Honestly, if I passed such a sign anywhere, I would be like, "Let's look into some local real estate!"
 
I thought something like R could be topic at colleges and universities.
 
A couple of people who came to my poster mentioned R. Mostly the questions were, "What do you program in?" And then followed by, "Have you thought about Python?"
 
I heard by physicists about Python, too.
and mathplot lib (or similar), too.
 
10:15 PM
Yeah, it really seems to be the direction that programming in science is going in.
Not just per this post:
32
Q: Why is FORTRAN so commonly used in computational chemistry?

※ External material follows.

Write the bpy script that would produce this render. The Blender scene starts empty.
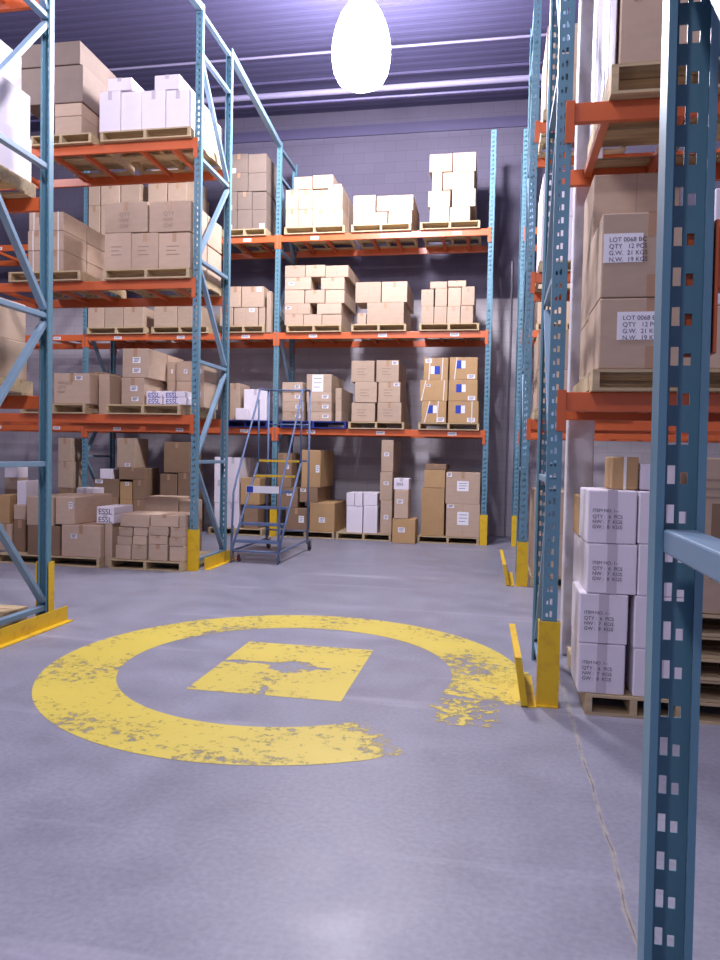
import bpy, bmesh, math, random
from mathutils import Vector, Matrix
random.seed(7)
sc = bpy.context.scene
col = sc.collection

# ------------------------------------------------------------------ camera
FPX, PITCH, ROLL, YAW, EYE = 733.8, -.0346, .0206, .1814, 1.5066
Fv = Vector((-math.sin(YAW)*math.cos(PITCH), math.cos(YAW)*math.cos(PITCH), math.sin(PITCH)))
Rv = Vector((math.cos(YAW), math.sin(YAW), 0)); Uv = Rv.cross(Fv)
R2 = Rv*math.cos(ROLL)+Uv*math.sin(ROLL); U2 = -Rv*math.sin(ROLL)+Uv*math.cos(ROLL)
CAM = Vector((0, 0, EYE))
cd = bpy.data.cameras.new('camera'); cam = bpy.data.objects.new('camera', cd); col.objects.link(cam)
m = Matrix((R2, U2, -Fv)).transposed().to_4x4(); m.translation = CAM
cam.matrix_world = m
cd.sensor_fit = 'VERTICAL'; cd.sensor_height = 36; cd.lens = FPX*36/960; cd.clip_start = .05; cd.clip_end = 200
sc.camera = cam

# ------------------------------------------------------------------ world, lamps, exposure
w = bpy.data.worlds.new('world'); sc.world = w; w.use_nodes = True
bg = w.node_tree.nodes['Background']; bg.inputs[0].default_value = (.60, .60, 1, 1); bg.inputs[1].default_value = .40
LAMP = Vector((-1.90, 9.8, 6.73))          # the high bay lamp in view
LAMPS = [(-1.8, 4.0, 6.9, 640), (-1.8, -1.8, 6.9, 380), (-8.2, 7.2, 6.9, 270), (-7.5, 1.0, 6.9, 240), (5.6, 7.3, 6.9, 130)]
for x, y, z, e in LAMPS:
    l = bpy.data.lights.new('high_bay_light', 'POINT'); l.energy = e; l.color = (.90, .86, 1.0); l.shadow_soft_size = .25
    o = bpy.data.objects.new('high_bay_light', l); o.location = (x, y, z); col.objects.link(o)
vs = sc.view_settings
sc.display_settings.display_device = 'sRGB'
vs.view_transform = 'Standard'; vs.look = 'None'; vs.gamma = 1; vs.use_curve_mapping = False; vs.exposure = 0.43
sc.cycles.max_bounces = 6; sc.cycles.diffuse_bounces = 4; sc.cycles.glossy_bounces = 2

# ------------------------------------------------------------------ photograph measurements to places on known planes
def ray(x, y): return Fv+R2*((x-360)/FPX)+U2*((480-y)/FPX)
def uy(x, y, Y):
    r = ray(x, y); return CAM+r*(Y/r.y)
def rectXZ(r, Y):
    x0, y0, x1, y1 = r; xm, ym = (x0+x1)/2, (y0+y1)/2
    return uy(x0, ym, Y).x, uy(x1, ym, Y).x, uy(xm, y1, Y).z, uy(xm, y0, Y).z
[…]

Melanie ShebelI've been using Ruby to write scripts for research, but I want to get into some heavier stuff that Ruby is just too slow for. I noticed there are a few things written in C and C++, but there is an oddly large proportion of software used in computational chemistry that is written in FORTRAN (in wh...

 
"They" are so much more into programming, apparenltly, since their start in study.
Good old Fortran ... my first contact with programming in French school ...
I think part of an answer for Fortran -- beside its age, and ongoing development -- are publications like "numerical recepies in Fortran"
There is an other volume I know about, too; "numerical recipes in pascal", again with the subtitle "The Art of Scientific Computing"
Cambridge Press, (UK).
I agree with your observation, chemistry turns more and more into / toward computation and IT in general.
Including inorganic chemistry / chemical engineering.
John Kitchin @Carnegie Mellon is one example.
From his preferred editor Emacs, he is able to collect literature references, to collect articles and their references, to write papers and teaching material ...
including running codes in python -- the following link is a bit longer (21 min):
Your question about FORTRAN / Fortran is interesting; both the question addressed, as well as the answers provided.
It is true, some software will remain "alive" as long as there are (still) people around who know not only about the algorithms, but their implementation in this very language.
In terms of single crystal diffraction analysis, just to mention George Sheldrick's Shelx suite -- even if Bruker backs it / commercializes it in a slightly different form.
Or Platon, an other software in this field; basicially to check for consistency and errors in the data eventually brought together about the diffraction experiment, the *.cif file -- even more troublesome, as there is only Tom Speck who knows the software this well and maintains it.
So it is indeed a valid point to watch out for a language that is "widely spoken" today, with a good chance to be alive in the years to come.